* SET EXERCISE:
Note each line of the listing that contains the string "Write", and copy it.

* PROVIDED ENTRIES:
[BEGIN]
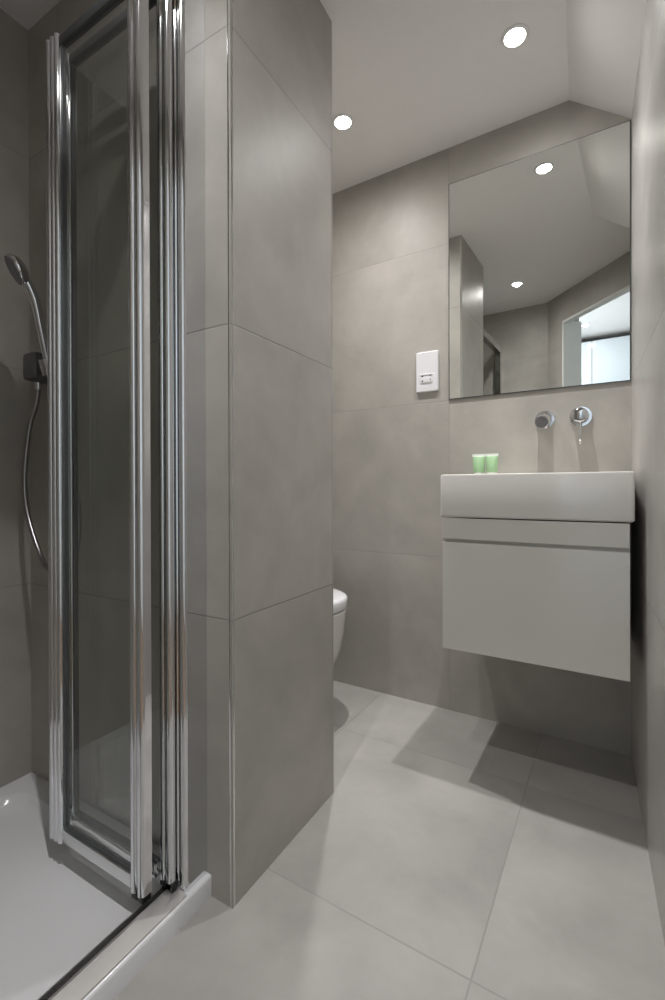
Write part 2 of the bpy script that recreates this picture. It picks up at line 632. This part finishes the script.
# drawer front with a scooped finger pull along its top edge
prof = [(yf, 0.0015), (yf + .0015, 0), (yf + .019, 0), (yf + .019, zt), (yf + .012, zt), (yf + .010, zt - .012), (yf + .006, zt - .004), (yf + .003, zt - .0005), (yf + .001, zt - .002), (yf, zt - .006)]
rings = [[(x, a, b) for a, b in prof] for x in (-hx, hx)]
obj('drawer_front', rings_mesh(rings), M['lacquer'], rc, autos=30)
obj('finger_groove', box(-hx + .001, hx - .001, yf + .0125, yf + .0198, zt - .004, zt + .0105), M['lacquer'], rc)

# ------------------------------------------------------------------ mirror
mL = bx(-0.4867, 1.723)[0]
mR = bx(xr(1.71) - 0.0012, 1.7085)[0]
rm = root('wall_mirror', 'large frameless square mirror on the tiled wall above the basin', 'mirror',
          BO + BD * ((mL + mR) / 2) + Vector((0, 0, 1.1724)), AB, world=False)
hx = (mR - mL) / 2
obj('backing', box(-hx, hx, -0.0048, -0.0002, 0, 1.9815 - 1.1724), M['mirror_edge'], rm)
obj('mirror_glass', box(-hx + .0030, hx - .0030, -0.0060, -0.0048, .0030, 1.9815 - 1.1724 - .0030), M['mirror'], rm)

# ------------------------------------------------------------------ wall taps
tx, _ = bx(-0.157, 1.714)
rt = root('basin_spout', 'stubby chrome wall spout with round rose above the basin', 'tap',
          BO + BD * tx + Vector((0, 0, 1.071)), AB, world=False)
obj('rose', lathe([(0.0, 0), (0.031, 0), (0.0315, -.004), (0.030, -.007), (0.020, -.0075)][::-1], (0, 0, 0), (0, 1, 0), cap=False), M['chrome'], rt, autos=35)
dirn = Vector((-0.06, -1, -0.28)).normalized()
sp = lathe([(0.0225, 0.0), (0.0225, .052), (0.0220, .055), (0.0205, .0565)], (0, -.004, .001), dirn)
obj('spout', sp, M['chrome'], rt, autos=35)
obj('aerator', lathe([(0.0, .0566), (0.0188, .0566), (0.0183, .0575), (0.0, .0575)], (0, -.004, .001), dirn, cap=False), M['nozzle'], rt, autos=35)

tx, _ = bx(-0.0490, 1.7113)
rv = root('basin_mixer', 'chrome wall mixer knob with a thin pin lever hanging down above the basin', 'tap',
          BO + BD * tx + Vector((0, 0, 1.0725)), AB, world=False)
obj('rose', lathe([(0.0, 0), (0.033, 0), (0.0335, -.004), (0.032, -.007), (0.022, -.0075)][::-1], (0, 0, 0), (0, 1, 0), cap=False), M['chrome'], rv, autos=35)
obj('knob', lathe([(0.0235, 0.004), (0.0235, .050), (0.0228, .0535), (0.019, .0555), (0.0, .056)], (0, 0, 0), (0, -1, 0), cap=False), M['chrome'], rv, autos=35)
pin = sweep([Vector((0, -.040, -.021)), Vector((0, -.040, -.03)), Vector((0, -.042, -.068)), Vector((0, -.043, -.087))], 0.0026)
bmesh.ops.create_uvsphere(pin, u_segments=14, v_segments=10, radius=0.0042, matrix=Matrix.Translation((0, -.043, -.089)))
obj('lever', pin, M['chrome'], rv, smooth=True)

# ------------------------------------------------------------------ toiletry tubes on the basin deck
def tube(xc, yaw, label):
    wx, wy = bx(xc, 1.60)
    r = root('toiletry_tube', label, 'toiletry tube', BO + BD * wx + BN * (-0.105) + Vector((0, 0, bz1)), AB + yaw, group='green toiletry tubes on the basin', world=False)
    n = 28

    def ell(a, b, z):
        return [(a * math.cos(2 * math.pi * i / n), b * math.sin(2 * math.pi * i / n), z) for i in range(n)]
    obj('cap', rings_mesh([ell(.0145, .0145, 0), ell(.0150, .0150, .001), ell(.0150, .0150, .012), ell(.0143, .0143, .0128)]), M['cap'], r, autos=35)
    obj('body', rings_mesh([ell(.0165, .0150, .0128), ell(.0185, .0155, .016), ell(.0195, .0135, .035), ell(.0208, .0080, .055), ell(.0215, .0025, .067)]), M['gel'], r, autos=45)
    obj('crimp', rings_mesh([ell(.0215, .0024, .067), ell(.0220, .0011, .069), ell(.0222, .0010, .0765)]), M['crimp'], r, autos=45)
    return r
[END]
[BEGIN]
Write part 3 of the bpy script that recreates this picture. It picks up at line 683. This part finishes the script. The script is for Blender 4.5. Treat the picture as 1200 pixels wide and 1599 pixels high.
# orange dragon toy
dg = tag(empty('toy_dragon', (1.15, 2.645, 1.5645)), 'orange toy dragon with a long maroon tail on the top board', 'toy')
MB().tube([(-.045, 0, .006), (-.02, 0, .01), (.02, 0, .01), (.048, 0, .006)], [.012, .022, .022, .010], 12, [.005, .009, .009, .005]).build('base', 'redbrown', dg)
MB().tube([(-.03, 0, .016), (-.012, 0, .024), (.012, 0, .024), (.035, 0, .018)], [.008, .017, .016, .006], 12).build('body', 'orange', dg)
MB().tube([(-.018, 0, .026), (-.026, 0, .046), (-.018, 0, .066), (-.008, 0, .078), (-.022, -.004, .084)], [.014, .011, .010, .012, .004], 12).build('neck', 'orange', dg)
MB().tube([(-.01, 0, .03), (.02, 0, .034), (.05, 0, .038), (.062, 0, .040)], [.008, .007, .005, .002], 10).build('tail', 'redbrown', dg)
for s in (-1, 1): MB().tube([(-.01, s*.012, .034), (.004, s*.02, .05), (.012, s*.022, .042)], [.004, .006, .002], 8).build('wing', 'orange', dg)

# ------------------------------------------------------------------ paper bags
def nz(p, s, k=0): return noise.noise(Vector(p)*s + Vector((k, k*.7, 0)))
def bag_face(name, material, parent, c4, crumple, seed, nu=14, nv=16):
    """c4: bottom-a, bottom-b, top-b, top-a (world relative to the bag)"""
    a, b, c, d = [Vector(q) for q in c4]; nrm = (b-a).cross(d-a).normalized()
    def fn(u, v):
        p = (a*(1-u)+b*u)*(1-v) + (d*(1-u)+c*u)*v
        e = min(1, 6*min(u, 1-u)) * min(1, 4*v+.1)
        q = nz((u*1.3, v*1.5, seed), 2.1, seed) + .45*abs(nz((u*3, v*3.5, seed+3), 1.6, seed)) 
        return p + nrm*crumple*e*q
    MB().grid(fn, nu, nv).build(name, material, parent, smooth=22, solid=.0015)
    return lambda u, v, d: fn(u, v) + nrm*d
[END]
* COMPLETED TASK:
Write part 2 of the bpy script that recreates this picture. It picks up at line 632. This part finishes the script.
Write part 3 of the bpy script that recreates this picture. It picks up at line 683. This part finishes the script. The script is for Blender 4.5. Treat the picture as 1200 pixels wide and 1599 pixels high.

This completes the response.